The other day I came to a greater realization of life.  At times a relationship and marriage dominate much of my thoughts and desires.  But marriage is only a means to an end.  If the goal is Heaven, marriage is meant to get me there.  Life is meant to be spent striving for spiritual perfection and Heaven.  That mission is one that relates to me now.  No, I don’t have a beau or a marriage to invest in.  Yet if God knows everything, He must have intended this time to be used for something other than just waiting for my life to start, because it has clearly already begun.

Someday I hope to have a story of how I met my husband.  Inevitably, it will be different than my mother’s story.  Yet I’ve been blessed to have experiences and adventures that my mother did not have.  Even as I desire a life of wedded bliss, I strive to embrace my present state in life so that I will be prepared for the next state and for the next life.

Open House, New School Year

There are a lot of things most people don’t know about teachers.  Most people don’t understand that non-essential classroom decorations (posters, quotes, extra materials) are not paid for by the school.  At times they don’t realize that teaching isn’t a 8-4 job, even if those are the hours for school.  They see the long summers, the Christmas breaks, the consistent weekends off and they believe that teachers have it made.  My dad used to say that teachers complain about their pay but they only work for nine months out of the year.  After seeing me endure my first year of teaching, I think he re-evaluated and commented that teachers work pretty hard.  Every job has its difficulties but people think they know everything that teachers must do because they have all experienced classroom teachers.  The other side of the desk is a bit harder, I’ve learned.

The school year is just beginning and I feel tired already.  Tonight was open house–where the parents go through a mock day and are in each class for 5 minutes.  I’ve never been a big fan of it and always get nervous to speak to the parents.  Tonight I was the least nervous I have ever been but there were still moments of anxiety.

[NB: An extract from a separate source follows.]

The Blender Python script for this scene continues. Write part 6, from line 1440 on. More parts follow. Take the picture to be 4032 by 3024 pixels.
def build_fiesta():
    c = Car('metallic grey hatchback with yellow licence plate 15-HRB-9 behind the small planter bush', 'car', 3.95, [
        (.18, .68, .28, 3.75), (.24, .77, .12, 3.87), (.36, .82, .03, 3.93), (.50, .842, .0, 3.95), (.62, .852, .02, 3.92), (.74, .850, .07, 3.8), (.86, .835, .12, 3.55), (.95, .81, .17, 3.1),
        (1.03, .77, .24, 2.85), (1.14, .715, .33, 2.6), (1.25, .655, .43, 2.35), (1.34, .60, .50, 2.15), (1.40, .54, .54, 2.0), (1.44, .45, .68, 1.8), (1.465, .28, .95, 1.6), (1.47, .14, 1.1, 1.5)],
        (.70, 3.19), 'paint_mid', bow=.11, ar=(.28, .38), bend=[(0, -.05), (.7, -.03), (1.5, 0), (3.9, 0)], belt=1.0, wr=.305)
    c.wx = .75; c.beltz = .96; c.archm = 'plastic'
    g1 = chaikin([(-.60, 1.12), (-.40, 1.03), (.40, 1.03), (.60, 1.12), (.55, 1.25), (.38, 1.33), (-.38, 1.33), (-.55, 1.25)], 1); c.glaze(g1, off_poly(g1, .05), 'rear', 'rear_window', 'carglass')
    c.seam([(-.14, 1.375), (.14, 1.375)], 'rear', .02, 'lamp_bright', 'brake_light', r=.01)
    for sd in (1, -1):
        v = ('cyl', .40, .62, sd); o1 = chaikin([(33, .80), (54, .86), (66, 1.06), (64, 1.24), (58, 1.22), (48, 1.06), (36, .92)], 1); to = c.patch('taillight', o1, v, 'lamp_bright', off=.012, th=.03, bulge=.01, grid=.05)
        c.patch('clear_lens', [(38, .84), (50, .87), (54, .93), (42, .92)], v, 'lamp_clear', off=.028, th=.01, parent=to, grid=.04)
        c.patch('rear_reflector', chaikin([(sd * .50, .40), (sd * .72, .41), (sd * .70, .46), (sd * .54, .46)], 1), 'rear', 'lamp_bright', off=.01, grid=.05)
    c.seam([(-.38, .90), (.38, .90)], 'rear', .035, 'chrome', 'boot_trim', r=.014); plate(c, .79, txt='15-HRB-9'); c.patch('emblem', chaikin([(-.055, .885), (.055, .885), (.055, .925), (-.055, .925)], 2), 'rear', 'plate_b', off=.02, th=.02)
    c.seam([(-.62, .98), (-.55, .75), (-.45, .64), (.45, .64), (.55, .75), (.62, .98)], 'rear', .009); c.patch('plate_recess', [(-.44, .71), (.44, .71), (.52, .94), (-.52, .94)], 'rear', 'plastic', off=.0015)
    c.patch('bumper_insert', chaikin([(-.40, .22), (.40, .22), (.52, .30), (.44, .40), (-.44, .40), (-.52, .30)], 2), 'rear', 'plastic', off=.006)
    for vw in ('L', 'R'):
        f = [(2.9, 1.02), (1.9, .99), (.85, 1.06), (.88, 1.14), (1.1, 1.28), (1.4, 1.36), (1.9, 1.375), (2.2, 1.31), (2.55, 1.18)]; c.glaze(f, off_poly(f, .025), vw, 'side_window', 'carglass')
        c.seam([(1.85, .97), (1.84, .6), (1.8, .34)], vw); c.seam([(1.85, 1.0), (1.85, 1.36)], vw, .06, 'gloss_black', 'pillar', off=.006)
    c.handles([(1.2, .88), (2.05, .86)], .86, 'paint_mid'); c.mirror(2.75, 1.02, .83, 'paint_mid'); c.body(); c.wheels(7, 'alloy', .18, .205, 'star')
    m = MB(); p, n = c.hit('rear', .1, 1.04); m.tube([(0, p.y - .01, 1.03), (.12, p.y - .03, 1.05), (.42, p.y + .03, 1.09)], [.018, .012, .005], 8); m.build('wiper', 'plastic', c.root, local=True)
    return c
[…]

The best part was when I would thank the parents for being the primary educators of their children in regards to the faith.  My intention was to challenge them, encourage them, and applaud them for their efforts.  It was wonderful to see the parents hear what their children probably never say to them.  They see the battles to get their children to Mass and I catch a glimpse of the greatness of that action.  One of the parents thanked me for what I do for the students.  Despite my dislike for the open house in general, that makes it worth it.  I love that I was able to encourage, however briefly, the parents in their vocation as parent.  The rewards may not seem obvious but they will be eternal.

Since my older sister came home for home visit, I am realizing that I love the idea of the lay vocation.  It is the leaven in the world.  The sanctification of the world will only be possible, I believe, with the sanctification of the laity.